Who Was James Cone? Founder of Black Liberation Theology Dies

Rev. Dr. James Cone
Rev. Dr. James Cone, who founded Black Liberation Theology, has died. He was 81 years old. Union Seminary

Rev. Dr. James Cone, who founded Black Liberation Theology, died Saturday, politics and faith reporter Guthrie Graves-Fitzsimmons tweeted. The Union Seminary professor was 81 years old. A cause of death was not immediately known.

Cone was inspired by civil-rights activism in the 1960s. He cited Rev. Martin Luther King, Jr. and Malcolm X, as "mainly a theology that sees God as concerned with the poor and the weak" during a 2008 interview with NPR.

The basis behind black liberation theology was to show how the gospel related to people of color in a world that was dominated by whites. He wanted "to teach people how to be both unapologetically black and Christian at the same time," he said in 2008.

Dr. Cone wrote more than a dozen books, but was best known for his works like Black Theology & Black Power (1969) and A Black Theology of Liberation (1970), God of the Oppressed (1975) and of Martin & Malcolm & America: A Dream or a Nightmare? (1991). His books were translated into nine languages. His final book, The Cross and the Lynching Tree, was a best-seller on Amazon in February 2012 and won the 2012 Nautilus Silver Award in Religion/Spirituality-Western Traditions.

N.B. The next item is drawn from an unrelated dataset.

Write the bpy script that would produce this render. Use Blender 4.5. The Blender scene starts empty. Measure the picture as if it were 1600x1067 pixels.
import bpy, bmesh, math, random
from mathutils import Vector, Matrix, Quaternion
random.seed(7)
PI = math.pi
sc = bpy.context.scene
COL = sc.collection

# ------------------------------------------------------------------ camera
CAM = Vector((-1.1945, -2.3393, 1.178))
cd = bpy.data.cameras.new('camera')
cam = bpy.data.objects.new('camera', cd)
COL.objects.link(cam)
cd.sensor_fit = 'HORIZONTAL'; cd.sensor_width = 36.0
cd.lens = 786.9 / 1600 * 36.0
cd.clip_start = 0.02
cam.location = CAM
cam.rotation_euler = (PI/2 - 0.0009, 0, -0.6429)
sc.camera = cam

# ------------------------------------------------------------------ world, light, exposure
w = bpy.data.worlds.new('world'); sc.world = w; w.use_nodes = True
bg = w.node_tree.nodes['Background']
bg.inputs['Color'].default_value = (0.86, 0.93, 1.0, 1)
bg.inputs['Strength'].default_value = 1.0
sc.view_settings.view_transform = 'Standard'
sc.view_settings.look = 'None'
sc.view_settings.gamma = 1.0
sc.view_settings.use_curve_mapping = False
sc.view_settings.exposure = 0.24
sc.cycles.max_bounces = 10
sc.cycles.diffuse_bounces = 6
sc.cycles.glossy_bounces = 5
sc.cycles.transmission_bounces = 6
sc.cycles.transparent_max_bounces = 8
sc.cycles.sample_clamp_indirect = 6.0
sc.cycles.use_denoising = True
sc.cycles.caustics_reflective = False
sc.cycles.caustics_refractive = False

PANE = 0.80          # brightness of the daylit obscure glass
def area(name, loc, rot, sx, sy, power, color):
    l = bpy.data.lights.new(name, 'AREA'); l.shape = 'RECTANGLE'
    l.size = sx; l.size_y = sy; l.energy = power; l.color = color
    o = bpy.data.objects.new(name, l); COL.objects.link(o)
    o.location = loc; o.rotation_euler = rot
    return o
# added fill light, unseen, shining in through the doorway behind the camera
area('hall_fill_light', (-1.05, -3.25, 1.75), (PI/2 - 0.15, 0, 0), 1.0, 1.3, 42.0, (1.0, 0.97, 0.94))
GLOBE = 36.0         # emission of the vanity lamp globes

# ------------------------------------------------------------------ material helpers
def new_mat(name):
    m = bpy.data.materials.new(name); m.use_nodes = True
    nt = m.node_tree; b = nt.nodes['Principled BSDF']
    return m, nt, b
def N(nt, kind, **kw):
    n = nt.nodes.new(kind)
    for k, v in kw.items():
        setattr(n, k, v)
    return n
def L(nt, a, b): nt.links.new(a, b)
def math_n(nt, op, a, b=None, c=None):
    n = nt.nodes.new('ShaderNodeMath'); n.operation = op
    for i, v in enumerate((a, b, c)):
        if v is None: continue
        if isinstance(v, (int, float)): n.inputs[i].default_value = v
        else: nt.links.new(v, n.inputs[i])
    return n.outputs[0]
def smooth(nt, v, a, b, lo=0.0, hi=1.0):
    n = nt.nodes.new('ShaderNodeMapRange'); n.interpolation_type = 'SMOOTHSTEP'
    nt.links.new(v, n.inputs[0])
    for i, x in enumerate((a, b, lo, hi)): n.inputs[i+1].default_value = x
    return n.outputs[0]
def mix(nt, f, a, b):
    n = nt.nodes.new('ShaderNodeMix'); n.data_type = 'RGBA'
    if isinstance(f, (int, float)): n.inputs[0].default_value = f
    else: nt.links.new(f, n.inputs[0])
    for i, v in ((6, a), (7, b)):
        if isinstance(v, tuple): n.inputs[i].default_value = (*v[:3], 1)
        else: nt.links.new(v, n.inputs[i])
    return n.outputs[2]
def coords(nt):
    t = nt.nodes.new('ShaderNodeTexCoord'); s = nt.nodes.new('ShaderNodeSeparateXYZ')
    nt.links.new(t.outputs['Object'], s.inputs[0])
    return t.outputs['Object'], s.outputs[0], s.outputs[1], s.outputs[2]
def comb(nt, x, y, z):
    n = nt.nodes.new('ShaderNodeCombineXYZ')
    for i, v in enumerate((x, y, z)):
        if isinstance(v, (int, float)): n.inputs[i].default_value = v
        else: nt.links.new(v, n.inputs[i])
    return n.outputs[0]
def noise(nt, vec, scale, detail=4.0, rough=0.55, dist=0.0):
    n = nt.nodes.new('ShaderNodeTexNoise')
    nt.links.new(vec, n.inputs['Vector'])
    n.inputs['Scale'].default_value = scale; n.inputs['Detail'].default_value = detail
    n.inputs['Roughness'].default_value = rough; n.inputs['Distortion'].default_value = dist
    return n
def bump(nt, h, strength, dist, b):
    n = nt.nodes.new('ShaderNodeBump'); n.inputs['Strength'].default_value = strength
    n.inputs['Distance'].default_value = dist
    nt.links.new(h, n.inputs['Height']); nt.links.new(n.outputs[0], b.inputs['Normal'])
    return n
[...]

He had 13 honorary degrees, including a bachelor's degree from Philander Smith College (1958), a Master of Divinity degree from Garrett Theological Seminary (1961) and a master's degree (1963) and a doctorate's degree (1965) from Northwestern University.

The most recent courses he taught at Union Seminary were Black Theology and The Life and Thought of James Baldwin in Spring 2017.

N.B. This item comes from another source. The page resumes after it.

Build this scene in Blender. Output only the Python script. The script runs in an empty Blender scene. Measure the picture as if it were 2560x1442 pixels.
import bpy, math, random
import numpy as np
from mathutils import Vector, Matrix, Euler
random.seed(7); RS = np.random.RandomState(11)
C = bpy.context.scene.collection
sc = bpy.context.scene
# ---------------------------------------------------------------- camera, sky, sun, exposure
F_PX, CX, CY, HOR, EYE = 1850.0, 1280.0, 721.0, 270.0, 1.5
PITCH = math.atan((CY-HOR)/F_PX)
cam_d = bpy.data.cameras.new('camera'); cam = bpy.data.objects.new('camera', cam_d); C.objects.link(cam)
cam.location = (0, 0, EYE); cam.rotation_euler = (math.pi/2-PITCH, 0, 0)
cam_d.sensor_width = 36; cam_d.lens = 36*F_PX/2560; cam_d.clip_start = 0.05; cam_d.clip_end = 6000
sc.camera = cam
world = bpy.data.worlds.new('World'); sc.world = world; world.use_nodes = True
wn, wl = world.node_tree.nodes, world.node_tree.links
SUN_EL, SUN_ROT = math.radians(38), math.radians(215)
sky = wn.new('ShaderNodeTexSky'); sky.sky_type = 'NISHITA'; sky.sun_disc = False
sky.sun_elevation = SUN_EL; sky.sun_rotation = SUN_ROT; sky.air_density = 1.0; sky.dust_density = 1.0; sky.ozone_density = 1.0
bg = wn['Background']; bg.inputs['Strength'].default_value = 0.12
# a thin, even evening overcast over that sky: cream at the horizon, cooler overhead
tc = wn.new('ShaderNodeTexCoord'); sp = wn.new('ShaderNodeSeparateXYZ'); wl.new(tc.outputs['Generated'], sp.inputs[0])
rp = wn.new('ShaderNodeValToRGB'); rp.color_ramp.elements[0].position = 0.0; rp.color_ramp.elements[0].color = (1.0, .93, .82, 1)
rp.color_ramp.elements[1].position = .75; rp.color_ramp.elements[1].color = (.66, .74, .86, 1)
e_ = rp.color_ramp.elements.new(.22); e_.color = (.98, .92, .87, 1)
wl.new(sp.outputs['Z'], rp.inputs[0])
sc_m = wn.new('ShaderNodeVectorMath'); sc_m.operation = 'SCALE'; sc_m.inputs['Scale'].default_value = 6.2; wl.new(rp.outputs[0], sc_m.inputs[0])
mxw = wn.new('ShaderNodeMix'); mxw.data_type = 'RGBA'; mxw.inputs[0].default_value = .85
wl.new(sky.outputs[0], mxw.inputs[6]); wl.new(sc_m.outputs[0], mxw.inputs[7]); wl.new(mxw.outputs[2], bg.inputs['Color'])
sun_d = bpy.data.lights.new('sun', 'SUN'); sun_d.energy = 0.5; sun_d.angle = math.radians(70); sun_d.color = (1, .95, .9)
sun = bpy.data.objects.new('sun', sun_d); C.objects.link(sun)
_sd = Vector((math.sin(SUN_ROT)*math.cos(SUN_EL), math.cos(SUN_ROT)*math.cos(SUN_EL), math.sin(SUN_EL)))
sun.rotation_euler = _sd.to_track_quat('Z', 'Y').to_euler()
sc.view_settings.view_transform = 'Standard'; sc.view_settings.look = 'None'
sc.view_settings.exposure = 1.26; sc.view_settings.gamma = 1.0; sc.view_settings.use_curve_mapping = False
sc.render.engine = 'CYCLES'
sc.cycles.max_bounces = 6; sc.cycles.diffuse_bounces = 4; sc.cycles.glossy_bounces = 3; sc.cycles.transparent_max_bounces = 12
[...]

Union Seminary, where Cone was a Professor of Systematic Theology, issued a statement on his death. "James Cone was not just a professor. He was a prophet—a theological giant who shook the foundations of Christianity, dragging us miles closer to justice," Union Seminary wrote. "He showed the world that the gospel cannot be separated from the push for black freedom—that black liberation is God's story."

"We'll be sharing extended reflection on his revolutionary ministry in the days and weeks to come. For now, we dwell in overwhelming grief," they added in another tweet. "Dr. Cone, the fire you ignited in generations of students continues to burn stronger than ever. We will carry on your work. Rest in power."